Entries supplied →
───

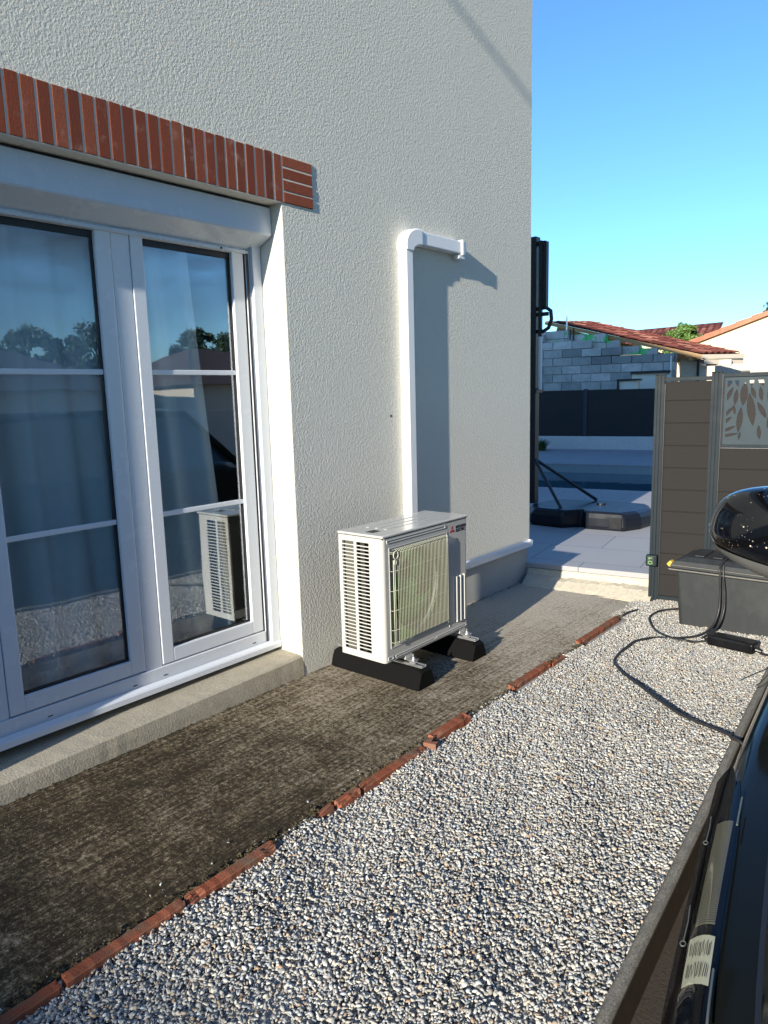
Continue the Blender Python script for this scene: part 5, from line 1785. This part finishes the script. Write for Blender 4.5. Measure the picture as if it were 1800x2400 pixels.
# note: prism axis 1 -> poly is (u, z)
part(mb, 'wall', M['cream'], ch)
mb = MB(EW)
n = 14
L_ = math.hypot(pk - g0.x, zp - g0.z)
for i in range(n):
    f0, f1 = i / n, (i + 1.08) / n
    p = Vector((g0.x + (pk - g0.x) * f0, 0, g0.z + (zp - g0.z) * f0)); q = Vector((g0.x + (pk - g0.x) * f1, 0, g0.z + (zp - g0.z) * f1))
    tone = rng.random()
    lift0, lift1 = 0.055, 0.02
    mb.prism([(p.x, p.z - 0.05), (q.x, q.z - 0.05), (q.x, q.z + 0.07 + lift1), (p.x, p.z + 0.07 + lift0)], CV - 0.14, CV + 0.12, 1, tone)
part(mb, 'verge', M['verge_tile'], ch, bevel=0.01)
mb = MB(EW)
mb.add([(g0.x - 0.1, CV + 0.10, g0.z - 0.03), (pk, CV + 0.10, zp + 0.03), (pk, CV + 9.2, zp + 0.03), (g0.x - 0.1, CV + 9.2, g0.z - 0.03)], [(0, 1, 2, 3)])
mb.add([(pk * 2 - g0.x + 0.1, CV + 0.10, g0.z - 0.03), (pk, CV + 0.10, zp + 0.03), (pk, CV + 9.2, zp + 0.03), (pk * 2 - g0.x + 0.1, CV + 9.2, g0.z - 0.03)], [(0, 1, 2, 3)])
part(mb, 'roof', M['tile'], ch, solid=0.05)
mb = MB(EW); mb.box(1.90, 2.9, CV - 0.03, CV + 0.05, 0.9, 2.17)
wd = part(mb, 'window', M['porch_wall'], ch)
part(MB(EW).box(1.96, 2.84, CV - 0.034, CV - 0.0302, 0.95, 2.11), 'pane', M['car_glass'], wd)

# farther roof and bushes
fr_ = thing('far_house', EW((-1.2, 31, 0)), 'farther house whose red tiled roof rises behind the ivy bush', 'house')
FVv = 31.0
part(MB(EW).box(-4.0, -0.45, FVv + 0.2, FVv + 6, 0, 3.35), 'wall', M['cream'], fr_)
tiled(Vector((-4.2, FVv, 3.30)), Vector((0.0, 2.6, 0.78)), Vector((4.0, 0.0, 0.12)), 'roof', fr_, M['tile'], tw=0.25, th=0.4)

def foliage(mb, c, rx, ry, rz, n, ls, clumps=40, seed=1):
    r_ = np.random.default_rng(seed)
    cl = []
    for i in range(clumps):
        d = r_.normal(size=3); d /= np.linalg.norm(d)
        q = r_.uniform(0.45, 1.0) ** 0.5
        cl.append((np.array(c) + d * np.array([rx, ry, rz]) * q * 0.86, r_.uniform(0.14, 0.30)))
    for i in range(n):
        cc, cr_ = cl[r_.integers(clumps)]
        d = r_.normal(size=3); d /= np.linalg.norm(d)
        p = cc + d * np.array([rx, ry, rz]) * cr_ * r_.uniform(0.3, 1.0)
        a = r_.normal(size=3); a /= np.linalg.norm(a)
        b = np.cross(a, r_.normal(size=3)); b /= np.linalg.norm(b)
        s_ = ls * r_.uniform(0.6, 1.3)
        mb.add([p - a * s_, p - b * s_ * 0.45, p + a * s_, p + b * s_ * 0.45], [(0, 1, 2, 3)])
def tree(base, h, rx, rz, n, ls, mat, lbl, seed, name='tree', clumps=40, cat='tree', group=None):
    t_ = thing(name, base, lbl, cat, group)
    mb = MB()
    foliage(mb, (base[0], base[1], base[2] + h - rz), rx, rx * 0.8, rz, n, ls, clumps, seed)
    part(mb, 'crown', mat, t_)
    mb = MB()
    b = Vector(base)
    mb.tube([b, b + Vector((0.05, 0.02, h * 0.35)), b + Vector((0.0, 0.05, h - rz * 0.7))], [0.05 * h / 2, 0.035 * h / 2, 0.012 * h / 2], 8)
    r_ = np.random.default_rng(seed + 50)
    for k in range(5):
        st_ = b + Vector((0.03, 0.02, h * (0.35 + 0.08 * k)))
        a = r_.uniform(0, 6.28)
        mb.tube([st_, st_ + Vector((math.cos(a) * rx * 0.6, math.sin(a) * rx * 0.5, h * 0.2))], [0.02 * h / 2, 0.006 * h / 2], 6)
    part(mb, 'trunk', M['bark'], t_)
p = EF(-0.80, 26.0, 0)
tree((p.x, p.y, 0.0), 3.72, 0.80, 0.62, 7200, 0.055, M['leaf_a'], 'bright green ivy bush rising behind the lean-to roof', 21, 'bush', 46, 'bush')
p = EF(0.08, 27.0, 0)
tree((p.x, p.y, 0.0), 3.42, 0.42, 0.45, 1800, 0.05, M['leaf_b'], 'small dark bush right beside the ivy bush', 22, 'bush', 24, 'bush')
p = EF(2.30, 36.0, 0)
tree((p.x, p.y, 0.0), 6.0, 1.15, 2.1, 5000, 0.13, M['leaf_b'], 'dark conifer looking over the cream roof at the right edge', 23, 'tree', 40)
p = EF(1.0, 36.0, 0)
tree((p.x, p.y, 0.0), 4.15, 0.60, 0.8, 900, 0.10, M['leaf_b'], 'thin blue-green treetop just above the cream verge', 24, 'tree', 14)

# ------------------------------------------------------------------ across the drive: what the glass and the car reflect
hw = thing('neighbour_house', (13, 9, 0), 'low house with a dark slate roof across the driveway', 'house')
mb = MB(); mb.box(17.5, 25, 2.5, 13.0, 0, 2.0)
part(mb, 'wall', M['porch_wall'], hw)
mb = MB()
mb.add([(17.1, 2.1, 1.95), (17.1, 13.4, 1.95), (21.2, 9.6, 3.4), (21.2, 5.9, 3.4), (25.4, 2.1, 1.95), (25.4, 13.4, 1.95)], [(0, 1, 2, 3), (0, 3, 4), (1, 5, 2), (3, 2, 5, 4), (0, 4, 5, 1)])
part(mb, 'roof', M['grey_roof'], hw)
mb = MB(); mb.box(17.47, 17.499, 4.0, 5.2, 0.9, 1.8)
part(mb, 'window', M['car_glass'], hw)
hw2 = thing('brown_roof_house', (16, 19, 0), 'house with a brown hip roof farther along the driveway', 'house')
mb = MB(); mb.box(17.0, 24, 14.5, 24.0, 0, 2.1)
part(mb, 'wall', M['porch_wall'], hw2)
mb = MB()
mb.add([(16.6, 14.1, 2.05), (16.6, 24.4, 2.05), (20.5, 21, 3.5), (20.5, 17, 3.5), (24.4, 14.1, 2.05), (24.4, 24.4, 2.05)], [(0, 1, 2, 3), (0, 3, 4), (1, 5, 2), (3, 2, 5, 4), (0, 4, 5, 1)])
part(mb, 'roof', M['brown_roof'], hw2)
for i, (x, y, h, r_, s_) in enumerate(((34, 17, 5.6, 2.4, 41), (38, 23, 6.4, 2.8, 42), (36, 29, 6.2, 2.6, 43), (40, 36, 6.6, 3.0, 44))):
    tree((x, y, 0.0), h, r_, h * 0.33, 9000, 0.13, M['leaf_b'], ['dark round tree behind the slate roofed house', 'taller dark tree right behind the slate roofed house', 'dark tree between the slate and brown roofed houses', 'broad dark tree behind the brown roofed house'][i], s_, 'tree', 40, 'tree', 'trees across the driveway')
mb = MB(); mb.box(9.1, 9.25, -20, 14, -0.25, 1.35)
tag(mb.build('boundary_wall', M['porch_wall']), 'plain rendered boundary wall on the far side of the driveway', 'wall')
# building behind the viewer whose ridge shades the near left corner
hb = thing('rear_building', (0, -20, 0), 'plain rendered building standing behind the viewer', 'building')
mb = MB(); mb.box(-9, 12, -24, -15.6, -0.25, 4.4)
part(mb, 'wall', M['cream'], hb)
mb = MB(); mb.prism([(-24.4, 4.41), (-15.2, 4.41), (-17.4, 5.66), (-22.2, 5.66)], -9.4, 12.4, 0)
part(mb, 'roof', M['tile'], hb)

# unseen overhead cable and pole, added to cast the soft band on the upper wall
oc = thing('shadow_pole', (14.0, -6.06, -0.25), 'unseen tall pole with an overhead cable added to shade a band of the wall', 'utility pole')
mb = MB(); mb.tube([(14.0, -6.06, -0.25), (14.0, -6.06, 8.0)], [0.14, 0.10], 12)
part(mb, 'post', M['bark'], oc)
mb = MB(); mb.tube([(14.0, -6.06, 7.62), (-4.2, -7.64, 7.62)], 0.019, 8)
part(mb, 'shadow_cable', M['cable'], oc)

───

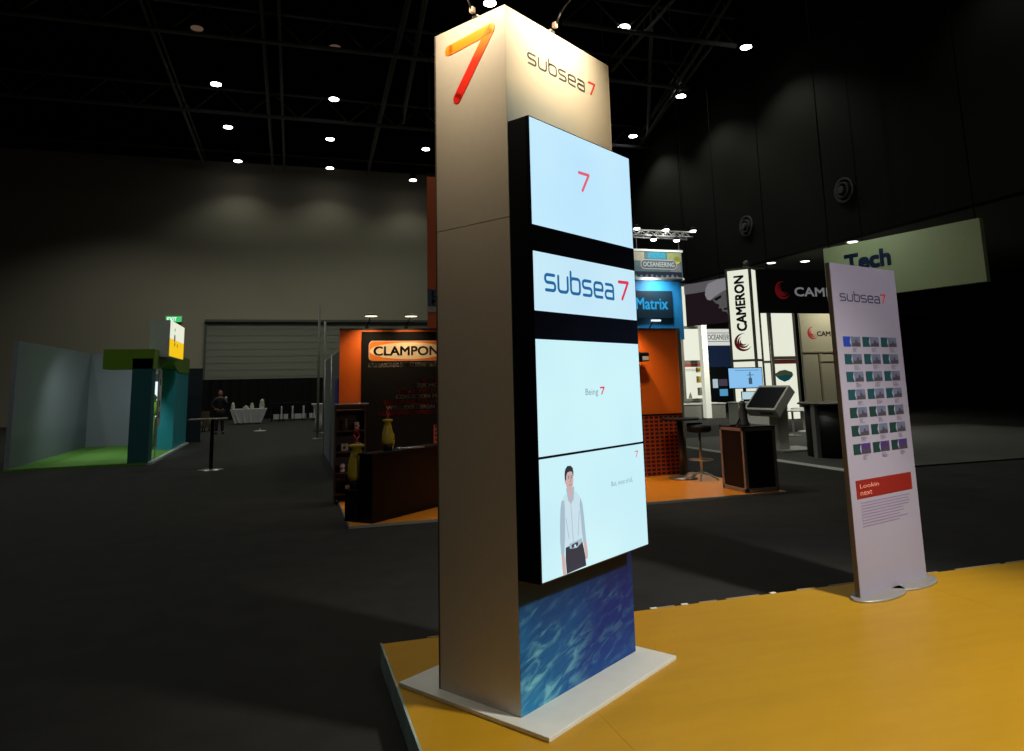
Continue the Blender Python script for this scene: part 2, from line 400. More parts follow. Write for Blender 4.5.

───

Exercise prompt →
Filter the data, keeping only the lines that contain "this".

Answer for the task →
Continue the Blender Python script for this scene: part 5, from line 1785. This part finishes the script. Write for Blender 4.5. Measure the picture as if it were 1800x2400 pixels.
Continue the Blender Python script for this scene: part 2, from line 400. More parts follow. Write for Blender 4.5.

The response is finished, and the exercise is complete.